BEGIN Exercise data

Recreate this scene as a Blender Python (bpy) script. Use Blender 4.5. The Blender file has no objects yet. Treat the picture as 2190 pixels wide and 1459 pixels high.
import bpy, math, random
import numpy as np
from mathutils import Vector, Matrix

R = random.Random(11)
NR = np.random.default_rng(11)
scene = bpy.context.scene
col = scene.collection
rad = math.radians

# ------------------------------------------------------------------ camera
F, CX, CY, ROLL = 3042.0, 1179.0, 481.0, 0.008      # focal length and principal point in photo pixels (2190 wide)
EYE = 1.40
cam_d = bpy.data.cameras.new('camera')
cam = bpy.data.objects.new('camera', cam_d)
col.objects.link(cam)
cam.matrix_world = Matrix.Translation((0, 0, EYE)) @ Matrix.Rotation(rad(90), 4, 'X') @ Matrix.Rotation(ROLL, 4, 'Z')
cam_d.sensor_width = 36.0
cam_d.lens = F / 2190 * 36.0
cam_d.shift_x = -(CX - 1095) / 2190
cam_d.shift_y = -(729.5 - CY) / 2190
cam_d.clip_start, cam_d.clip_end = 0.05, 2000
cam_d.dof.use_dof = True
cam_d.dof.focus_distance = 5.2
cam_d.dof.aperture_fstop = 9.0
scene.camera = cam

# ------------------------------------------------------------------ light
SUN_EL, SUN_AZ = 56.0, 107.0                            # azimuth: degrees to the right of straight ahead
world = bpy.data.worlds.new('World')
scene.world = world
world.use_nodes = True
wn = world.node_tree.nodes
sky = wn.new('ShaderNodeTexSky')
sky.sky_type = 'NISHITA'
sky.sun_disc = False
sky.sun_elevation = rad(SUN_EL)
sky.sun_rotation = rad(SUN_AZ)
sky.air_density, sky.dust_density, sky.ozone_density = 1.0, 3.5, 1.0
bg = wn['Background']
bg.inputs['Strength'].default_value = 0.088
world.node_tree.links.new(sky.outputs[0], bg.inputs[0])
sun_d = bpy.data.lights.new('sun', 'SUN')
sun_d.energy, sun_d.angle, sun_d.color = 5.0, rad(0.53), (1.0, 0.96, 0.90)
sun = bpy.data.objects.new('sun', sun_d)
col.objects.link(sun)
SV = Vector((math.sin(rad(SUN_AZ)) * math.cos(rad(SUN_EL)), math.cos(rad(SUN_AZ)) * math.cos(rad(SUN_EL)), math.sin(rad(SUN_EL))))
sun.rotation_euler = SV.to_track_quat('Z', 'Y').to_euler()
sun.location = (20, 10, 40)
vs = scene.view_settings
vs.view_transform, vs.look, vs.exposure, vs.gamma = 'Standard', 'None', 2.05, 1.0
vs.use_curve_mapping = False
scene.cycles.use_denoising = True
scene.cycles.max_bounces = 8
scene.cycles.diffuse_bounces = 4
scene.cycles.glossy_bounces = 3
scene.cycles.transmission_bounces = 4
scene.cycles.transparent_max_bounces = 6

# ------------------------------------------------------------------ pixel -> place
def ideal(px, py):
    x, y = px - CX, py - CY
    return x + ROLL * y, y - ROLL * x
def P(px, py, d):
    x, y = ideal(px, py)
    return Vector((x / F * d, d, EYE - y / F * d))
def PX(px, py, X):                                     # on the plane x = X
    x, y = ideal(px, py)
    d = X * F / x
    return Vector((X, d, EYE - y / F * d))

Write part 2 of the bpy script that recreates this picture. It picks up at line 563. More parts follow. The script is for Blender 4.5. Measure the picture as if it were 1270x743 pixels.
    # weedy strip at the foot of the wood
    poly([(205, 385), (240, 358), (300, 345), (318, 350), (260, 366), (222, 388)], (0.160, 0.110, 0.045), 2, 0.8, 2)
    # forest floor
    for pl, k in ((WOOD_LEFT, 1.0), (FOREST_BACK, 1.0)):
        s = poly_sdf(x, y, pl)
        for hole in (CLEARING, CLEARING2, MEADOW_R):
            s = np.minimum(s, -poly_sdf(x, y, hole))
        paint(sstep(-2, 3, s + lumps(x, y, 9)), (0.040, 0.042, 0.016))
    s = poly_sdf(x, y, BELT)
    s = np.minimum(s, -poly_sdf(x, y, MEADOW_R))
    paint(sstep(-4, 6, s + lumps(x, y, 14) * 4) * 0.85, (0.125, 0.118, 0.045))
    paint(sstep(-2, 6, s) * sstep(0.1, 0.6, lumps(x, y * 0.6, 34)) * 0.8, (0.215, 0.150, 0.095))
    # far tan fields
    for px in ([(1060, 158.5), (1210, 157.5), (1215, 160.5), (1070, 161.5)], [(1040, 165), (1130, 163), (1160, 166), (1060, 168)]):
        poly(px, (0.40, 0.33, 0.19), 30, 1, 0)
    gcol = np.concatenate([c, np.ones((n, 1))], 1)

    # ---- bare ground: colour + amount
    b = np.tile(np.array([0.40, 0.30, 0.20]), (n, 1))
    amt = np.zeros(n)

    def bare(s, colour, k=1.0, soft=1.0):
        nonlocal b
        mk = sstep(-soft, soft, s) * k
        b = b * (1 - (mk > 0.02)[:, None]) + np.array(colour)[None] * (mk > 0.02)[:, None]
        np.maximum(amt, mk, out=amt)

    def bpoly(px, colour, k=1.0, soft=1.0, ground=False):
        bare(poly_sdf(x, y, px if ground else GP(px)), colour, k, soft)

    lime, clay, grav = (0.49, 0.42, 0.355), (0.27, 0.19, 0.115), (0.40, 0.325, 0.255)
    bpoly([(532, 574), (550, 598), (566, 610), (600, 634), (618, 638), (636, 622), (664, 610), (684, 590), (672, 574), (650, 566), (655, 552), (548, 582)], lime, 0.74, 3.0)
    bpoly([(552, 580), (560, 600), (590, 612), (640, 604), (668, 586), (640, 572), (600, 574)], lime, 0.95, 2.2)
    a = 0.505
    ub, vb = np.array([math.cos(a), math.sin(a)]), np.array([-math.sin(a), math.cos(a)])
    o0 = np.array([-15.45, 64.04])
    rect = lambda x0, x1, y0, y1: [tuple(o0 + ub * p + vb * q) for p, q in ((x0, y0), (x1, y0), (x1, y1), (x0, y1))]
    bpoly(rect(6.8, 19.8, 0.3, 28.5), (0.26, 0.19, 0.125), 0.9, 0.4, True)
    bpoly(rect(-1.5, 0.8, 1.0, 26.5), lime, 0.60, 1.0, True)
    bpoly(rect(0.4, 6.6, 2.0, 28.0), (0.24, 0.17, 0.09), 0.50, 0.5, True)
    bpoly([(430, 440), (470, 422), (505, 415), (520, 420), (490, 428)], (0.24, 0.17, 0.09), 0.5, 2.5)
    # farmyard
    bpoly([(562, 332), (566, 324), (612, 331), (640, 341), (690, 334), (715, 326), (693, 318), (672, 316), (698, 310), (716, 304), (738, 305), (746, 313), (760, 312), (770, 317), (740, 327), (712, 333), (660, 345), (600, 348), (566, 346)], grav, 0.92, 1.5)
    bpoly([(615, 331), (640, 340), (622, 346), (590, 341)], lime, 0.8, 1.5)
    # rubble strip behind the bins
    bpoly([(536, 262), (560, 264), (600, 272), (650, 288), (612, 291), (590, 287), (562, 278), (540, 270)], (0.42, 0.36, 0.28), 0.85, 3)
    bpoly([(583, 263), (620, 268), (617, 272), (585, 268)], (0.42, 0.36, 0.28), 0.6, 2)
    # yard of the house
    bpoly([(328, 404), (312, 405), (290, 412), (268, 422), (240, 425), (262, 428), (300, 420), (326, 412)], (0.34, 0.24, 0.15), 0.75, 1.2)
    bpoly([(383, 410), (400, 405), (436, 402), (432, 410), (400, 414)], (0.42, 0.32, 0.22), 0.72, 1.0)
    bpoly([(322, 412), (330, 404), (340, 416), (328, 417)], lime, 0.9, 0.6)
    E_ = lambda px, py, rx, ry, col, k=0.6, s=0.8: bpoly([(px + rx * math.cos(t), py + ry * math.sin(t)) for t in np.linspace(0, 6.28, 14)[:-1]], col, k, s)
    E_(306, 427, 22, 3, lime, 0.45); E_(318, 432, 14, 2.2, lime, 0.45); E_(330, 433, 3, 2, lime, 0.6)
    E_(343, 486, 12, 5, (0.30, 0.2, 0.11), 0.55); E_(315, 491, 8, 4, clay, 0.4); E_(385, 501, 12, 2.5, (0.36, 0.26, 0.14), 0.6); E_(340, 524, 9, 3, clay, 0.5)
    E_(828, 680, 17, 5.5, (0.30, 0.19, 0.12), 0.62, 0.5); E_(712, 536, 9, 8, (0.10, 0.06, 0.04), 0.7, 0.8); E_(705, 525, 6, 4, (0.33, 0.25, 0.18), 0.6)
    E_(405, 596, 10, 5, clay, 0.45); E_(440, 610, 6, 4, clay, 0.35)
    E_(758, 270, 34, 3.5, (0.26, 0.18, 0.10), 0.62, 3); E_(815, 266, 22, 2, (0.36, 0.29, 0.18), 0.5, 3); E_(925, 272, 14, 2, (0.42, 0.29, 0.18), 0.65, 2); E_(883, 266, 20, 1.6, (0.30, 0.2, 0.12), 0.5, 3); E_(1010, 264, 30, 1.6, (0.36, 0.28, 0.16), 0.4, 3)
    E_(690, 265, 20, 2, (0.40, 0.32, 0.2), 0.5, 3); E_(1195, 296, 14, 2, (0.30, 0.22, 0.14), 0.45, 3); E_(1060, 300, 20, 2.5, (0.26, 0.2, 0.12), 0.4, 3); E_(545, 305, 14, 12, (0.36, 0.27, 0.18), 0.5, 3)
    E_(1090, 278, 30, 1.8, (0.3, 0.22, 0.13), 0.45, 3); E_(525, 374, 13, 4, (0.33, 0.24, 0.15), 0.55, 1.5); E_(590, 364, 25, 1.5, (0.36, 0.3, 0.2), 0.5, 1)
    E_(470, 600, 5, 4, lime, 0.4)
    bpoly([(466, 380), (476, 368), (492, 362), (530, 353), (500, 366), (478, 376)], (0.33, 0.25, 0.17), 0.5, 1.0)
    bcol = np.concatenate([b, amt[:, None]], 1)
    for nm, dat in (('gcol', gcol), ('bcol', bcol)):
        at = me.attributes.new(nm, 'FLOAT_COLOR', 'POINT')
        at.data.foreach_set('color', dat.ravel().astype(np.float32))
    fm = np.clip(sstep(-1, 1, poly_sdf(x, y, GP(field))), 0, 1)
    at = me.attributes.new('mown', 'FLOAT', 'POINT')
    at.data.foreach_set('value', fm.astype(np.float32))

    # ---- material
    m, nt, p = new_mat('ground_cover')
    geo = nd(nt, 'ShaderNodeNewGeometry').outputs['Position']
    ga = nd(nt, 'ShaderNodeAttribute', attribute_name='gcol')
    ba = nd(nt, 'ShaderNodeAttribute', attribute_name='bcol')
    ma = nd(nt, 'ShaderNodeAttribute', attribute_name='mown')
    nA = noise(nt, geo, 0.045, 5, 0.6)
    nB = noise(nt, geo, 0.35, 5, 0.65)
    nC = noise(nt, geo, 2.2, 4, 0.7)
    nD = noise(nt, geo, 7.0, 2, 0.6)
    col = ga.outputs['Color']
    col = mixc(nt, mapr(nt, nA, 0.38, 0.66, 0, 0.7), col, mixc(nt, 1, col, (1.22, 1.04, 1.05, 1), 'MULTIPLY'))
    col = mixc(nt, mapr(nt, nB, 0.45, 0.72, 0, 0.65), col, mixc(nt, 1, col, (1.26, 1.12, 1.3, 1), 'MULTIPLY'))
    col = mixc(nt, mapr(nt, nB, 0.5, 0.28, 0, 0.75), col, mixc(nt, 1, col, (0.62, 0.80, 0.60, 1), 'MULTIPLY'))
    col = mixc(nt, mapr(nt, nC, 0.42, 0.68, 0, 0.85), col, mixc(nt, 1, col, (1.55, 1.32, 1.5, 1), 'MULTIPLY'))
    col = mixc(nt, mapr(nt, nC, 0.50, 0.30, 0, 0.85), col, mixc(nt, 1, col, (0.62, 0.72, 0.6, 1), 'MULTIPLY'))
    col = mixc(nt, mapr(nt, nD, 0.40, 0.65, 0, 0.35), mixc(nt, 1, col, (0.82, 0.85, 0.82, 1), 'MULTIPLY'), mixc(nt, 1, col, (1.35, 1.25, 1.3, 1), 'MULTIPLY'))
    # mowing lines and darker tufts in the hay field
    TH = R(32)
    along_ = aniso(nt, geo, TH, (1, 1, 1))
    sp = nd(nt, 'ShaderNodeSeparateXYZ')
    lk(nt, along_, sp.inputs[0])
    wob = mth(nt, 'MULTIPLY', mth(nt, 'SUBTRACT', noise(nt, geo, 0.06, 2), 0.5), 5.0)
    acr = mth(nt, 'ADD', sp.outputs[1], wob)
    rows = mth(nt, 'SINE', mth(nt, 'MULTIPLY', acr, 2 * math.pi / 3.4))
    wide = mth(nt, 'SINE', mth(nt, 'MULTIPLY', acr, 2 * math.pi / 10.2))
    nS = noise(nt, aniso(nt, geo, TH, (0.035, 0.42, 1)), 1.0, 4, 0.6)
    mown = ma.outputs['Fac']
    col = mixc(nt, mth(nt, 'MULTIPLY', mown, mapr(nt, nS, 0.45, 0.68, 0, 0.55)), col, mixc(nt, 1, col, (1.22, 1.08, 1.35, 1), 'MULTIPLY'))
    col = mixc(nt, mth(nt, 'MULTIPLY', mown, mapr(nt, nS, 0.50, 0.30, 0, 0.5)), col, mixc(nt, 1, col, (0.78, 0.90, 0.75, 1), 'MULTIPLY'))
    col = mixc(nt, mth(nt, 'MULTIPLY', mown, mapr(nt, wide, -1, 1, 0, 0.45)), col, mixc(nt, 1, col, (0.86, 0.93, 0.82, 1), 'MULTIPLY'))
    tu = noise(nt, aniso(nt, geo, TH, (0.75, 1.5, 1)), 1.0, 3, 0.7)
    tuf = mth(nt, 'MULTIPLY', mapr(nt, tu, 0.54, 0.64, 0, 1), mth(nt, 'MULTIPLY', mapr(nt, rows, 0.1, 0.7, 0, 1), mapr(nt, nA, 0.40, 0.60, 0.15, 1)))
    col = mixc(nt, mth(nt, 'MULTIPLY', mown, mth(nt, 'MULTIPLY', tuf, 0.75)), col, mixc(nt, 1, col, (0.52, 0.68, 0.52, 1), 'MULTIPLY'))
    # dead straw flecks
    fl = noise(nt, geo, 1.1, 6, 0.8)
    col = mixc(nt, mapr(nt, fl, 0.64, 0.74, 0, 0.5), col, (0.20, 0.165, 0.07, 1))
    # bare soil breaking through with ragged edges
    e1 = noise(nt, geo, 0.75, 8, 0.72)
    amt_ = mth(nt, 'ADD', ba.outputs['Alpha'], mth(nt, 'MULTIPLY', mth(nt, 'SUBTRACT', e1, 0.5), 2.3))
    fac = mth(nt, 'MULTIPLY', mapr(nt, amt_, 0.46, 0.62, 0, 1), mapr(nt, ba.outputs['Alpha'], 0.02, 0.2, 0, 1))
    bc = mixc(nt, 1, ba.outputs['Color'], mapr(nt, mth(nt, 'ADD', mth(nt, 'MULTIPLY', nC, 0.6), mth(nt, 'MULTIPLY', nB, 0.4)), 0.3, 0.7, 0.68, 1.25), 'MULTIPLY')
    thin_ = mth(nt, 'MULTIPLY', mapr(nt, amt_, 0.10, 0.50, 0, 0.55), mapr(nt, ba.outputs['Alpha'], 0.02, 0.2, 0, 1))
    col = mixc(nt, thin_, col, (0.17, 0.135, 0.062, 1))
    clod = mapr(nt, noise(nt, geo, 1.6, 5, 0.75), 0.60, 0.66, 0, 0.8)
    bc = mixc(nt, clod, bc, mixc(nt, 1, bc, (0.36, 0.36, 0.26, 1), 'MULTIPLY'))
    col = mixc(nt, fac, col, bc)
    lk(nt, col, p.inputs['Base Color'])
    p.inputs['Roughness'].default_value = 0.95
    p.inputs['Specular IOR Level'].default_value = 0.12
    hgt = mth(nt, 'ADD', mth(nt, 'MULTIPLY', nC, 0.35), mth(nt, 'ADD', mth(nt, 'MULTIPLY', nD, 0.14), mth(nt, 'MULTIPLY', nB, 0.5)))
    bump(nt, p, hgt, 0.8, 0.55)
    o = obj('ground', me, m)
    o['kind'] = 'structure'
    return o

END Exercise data

» To do:
Return, please, the lines of the data from the first through the line containing "rad = math.radians", both kept, exactly as they stand and nothing more.

» Task result:
Recreate this scene as a Blender Python (bpy) script. Use Blender 4.5. The Blender file has no objects yet. Treat the picture as 2190 pixels wide and 1459 pixels high.
import bpy, math, random
import numpy as np
from mathutils import Vector, Matrix

R = random.Random(11)
NR = np.random.default_rng(11)
scene = bpy.context.scene
col = scene.collection
rad = math.radians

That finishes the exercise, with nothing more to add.